All Lives Matter - Finally

June 29th, 2025


For anyone who has followed the wars of the world for the last few decades, one has stood out, both for its level of violence, and for the way it seemed no one cared.

In fact, for the last three decades this one war has stood out as the best example of how the foreign policy elites - of the US, Europe and East Asia - were more interested in power politics and posturing than anything else. A long and bloody war was overlooked with what might easily be called a studied callousness. How long? Almost 30 years. How bloody? In all its various forms the war resulted in more than 6 million killed. To put that in perspective, that’s more deaths than in all the other wars fought in the last 30 years around the world - combined. 

The US has suffered about 1.4 million killed in action since 1775; so, four times as many deaths as in all US history. Of course, that’s a bit inaccurate: many - most - of the deaths in Rwanda and the Congo were not, strictly speaking “in combat” in the sense of one armed force fighting another; rather they were what one source refers to as “one sided violence.”

The roots of the war stretch back more than a century, arguably several centuries, several centuries marked by a continuing struggle for power and for land, and resulting in a number of short and violent wars, insurrections, riots and the bloody occupation of much of the region by Belgium (after Germany had briefly occupied it), followed by several massacres. All of which seemed to culminate in the Rwandan Genocide in 1994, in which somewhere around 600,000 (though some estimates run as high as 1.2 million) Tutsi were killed, mainly by machete-wielding Hutus, accompanied by the rape of more than 500,000 women. 

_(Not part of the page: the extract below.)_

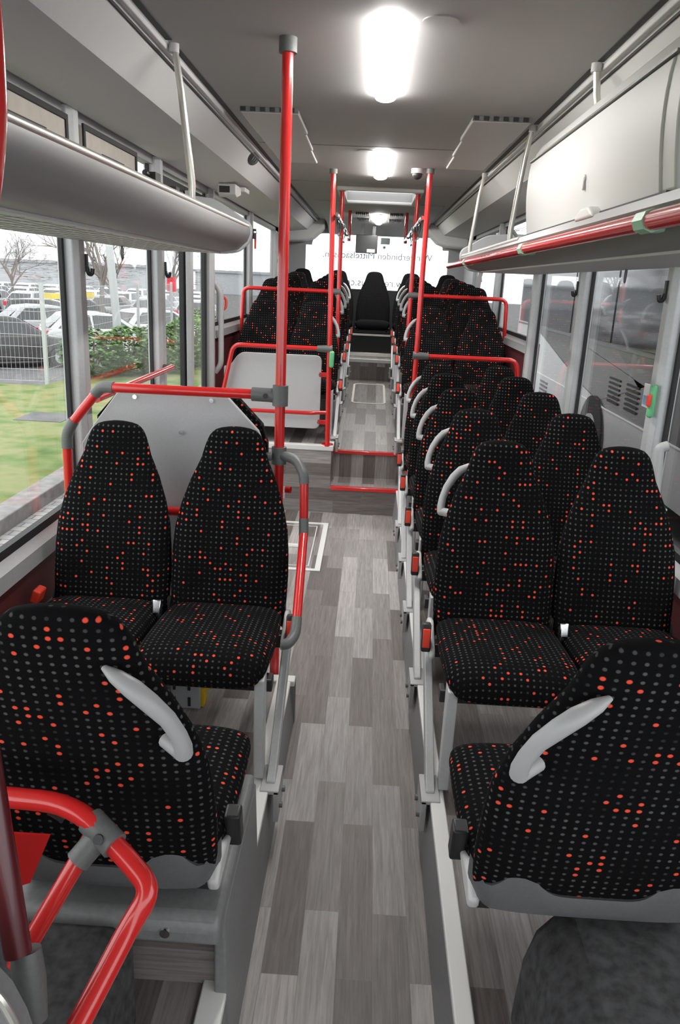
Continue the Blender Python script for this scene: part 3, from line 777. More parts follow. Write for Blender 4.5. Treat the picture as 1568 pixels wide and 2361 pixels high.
# handrail leading from the pole down to the aisle seat
hr = thing('seat_handrail', 'bent red handrail with grey elbows beside the left aisle seat', 'rail', (-.22, 2.6, .9))
MB().tube([(-.318, 2.82, 1.11), (-.29, 2.80, 1.115), (-.245, 2.78, 1.105), (-.215, 2.74, 1.06), (-.213, 2.735, 1.03)], .0185, 14, .03).build('elbow', 'cast_grey', hr)
MB().cyl((-.213, 2.735, 1.04), (-.209, 2.72, .895), .0165).build('rail', 'red_paint', hr)
MB().cyl((-.209, 2.72, .90), (-.206, 2.70, .84), .0180).build('sleeve', 'cast_grey', hr)
MB().cyl((-.206, 2.70, .845), (-.196, 2.38, .64), .0165).build('rail', 'red_paint', hr)
MB().tube([(-.196, 2.39, .647), (-.196, 2.34, .610), (-.215, 2.30, .595), (-.236, 2.30, .590)], .018, 14, .03).build('elbow', 'cast_grey', hr)
MB().tube([(-.318, 2.82, 1.08), (-.318, 2.82, 1.145)], .028, 16).build('collar', 'cast_grey', hr)
MB().cyl((-.345, 2.80, 1.11), (-.385, 2.79, 1.11), .016, 12).build('stub', 'cast_grey', hr)
MB().tube([(-.288, 2.805, .985), (-.268, 2.80, .985)], .013, 12).build('bolt', 'red_paint', hr)

# poles at the raised rear part
def corner_pole(x, label, s):
    p = thing('grab_pole', label, 'pole', (x, 5.63, 0))
    if s < 0:
        MB().cyl((-.297, 5.63, .53), (-.305, 5.63, CZ - .02), RP, 16).build('pole', 'red_paint', p)
        MB().tube([(-.297, 5.63, .0), (-.297, 5.63, .53)], RP, 16).build('pole', 'red_paint', p)
    else: MB().tube([(x, 5.63, .0), (x, 5.63, 1.25), (x - .005, 5.63, CZ - .02)], RP, 16).build('pole', 'red_paint', p)
    MB().tube([(x, 5.63, CZ - .03), (x, 5.63, CZ)], .028, 16).build('ceiling_flange', 'cast_grey', p)
    return p
# left pole stands on the corner of the podium
p2 = thing('grab_pole', 'red pole with green button on the white podium corner, left of the aisle', 'pole', (-.30, 5.83, .52))
MB().cyl((-.285, 5.83, .535), (-.318, 5.83, CZ - .02), RP, 16).build('pole', 'red_paint', p2)
MB().tube([(-.285, 5.83, .53), (-.285, 5.83, .545)], .045, 16).build('foot_plate', 'red_paint', p2)
MB().tube([(-.318, 5.83, CZ - .03), (-.318, 5.83, CZ)], .028, 16).build('ceiling_flange', 'cast_grey', p2)
gb = MB().obox((-.276, 5.80, 1.19), (.035, .05, .12), Matrix.Identity(3)).build('stop_button', 'green_button', p2, .012); tag(gb, 'green stop button')
for z in (1.07, .71):
    MB().obox((-.33, 5.83, z), (.075, .012, .035), Matrix.Identity(3)).build('bracket', 'red_paint', p2, .004)
    MB().tube([(-.362, 5.82, z), (-.362, 5.812, z)], .009, 10).build('bolt', 'chrome', p2)
p3 = thing('grab_pole', 'nearer red pole from the low podium, right of the aisle', 'pole', (.34, 5.63, PZ))
MB().tube([(.335, 5.63, PZ), (.345, 5.63, CZ - .02)], RP, 16).build('pole', 'red_paint', p3)
MB().tube([(.345, 5.63, CZ - .03), (.345, 5.63, CZ)], .028, 16).build('ceiling_flange', 'cast_grey', p3)
for s, x, l in ((-1, -.295, 'farther red pole left of the aisle, rising from behind the first raised seats'), (1, .335, 'farther red pole right of the aisle, rising from behind the first raised seats')):
    p4 = thing('grab_pole', l, 'pole', (x, 6.9, .72))
    MB().tube([(x - .01 * s, 6.9, .72), (x, 6.9, CZ - .02)], RP, 16).build('pole', 'red_paint', p4)
    MB().tube([(x, 6.9, CZ - .03), (x, 6.9, CZ)], .028, 16).build('ceiling_flange', 'cast_grey', p4)
def divider(x, xo, y, z, zl, label, down):
    t = thing('divider_rail', label, 'rail', ((x + xo) / 2, y, z))
    s = 1 if xo > 0 else -1
    MB().tube([(x + s * .05, y, z), (xo, y, z), (xo + s * down, y, zl)], .0165, 14, .06).build('rail', 'red_paint', t)
    c = MB().tube([(x - s * .022, y, z), (x + s * .09, y, z)], [.030, .022], 14).build('clamp', 'cast_grey', t)
divider(-.298, -1.02, 5.83, 1.262, .80, 'lower red rail over the pale grey panel on the left', .10)
divider(.338, 1.06, 5.63, 1.262, .80, 'lower red rail across the fifth seat row on the right', .06)
divider(-.295, -1.12, 6.9, 1.662, 1.2, 'upper red rail behind the first raised seats on the left', .02)
divider(.332, 1.155, 6.9, 1.662, 1.2, 'upper red rail behind the first raised seats on the right', .02)
kb = thing('kick_rail', 'short red rail low in front of the pale grey panel', 'rail', (-.7, 5.82, .77))
MB().tube([(-1.15, 5.80, .78), (-.41, 5.80, .78), (-.36, 5.82, .785), (-.295, 5.83, .785)], .0150, 12, .03).build('rail', 'red_paint', kb)
# pale panel on the left rear podium
def rpoly(pts, r=.04, k=5):
    out = []
    n = len(pts)
    for i in range(n):
        p, a, b = Vector(pts[i]), Vector(pts[i - 1]), Vector(pts[(i + 1) % n])
        d = min(r, (a - p).length * .45, (b - p).length * .45)
        A = p + (a - p).normalized() * d; B = p + (b - p).normalized() * d
        for j in range(k + 1):
            t = j / k; q = A * (1 - t) ** 2 + p * 2 * t * (1 - t) + B * t * t; out.append((q.x, q.y))
    return out
solo('modesty_panel', MB().prism(rpoly([(-.98, 1.205), (-.355, 1.205), (-.355, .645), (-1.10, .645), (-1.10, 1.10), (-1.06, 1.09)], .05), 'y', 5.885, 5.905), 'panel_grey', 'pale grey panel with rounded corners below the lower red rail on the left', 'panel', bevel=.004)
# straps on chrome rails between the poles
for s, x in ((-1, -.285), (1, .325)):
    l = 'left' if s < 0 else 'right'
    g = thing('ceiling_grab_rail', 'slim chrome overhead rail %s of the aisle, from the first red pole rearward' % l, 'rail', (x, 7.2, 2.17))
    MB().cyl((x - .005 * s, 5.75, 2.20), (x - .005 * s, 8.85, 2.20), .0135, 12).build('rail', 'chrome', g)
    MB().tube([(x, 5.9, 2.20), (x, 6.03, 2.20)], .021, 12).build('clamp', 'cast_grey', g)
    MB().tube([(x, 6.84, 2.20), (x, 6.96, 2.20)], .024, 12).build('clamp', 'cast_grey', g)
    MB().tube([(x, 8.0, 2.20), (x, 8.1, 2.20)], .021, 12).build('clamp', 'cast_grey', g)
    d = MB().tube([(x, 8.80, 2.17), (x, 8.80, CZ)], .018, 14).build('hanger', 'red_paint', g)
    for k, y in enumerate((6.25, 6.6, 7.35)):
        st = thing('hand_strap', 'short dark hand strap on the %s chrome overhead rail, %s from the front' % (l, ['first', 'second', 'third'][k]), 'strap', (x, y, 2.2), group='hand straps on the overhead rails')
        MB().tube([(x, y, 2.222), (x - .012, y, 2.205), (x - .012, y, 2.16), (x, y, 2.10), (x + .012, y, 2.16), (x + .012, y, 2.205), (x, y, 2.222)], .006, 8).build('strap', 'black_plastic', st)
        MB().tube([(x, y - .035, 2.09), (x, y + .035, 2.09)], .009, 10).build('grip', 'cast_grey', st)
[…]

Tutsis then fled Rwanda into the Congo (then called Zaire) and violence and political instability came with them.

Several different groups generated armies and rose up and tried to take power, Zaire’s dictator Mobutu Sese Seko was overthrown in the First Congo War of 1996-97 - a war that was fueled by the influx of more than a million refugees from Rwanda, and Zaire became the Democratic Republic of the Congo (DROC). 

Laurent Kabila became President of the DROC, with aid from Uganda and Rwanda. A second war followed (1998 - 2003), as Kabila and his allies began to struggle with each other for greater power. Armies and insurgencies from 2 dozen African countries joined the war, fighting for various reasons, many of them less than noble, in an extremely bloody war, resulting in more than 5 million dead.

It is important to note that the war was funded in large part by the sale of certain ores, in particular: tin, tungsten, tantalum, gold, and cobalt, money that should have helped the country, rather than destroy it.

I have barely touched on the history of the war, and left out all sorts of elements; I would encourage everyone to spend a few minutes reading about the horrible mess that is the entire region and how it has been basically exploited and ignored for most of the last 30 years.

And yet, just a few months ago the President and SecState Rubio decided to try to wrestle this mess to the ground, to untie this international Gordian knot, and this past week, senior representatives of Rwanda and the Congo, in the Oval Office, signed an agreement, co-signed by Trump, calling for "disengagement, disarmament and conditional integration" of the various armies and guerrilla groups in the eastern Congo.

It’s worth noting that a UN peacekeeping mission has been in place since 1999. This is not meant to criticize the troops who make up the Peacekeeping forces or their officers. But the idea that the UN can put a force in place and accomplish nothing, neither prevent a war, nor stop one once it has started, (note: there was a UN Peacekeeping force in place in Rwanda during the 1994 massacre) should give pause when we consider these various international organizations.

Trump and Rubio have, in 5 months, have come up with something. There is a great deal more work to do, this will not be trouble free, but it is a first step. They deserve a tip of the hat and the thanks of anyone who has ever looked at the level of violence taking place in sub-Saharan Africa. There is a start… Finally.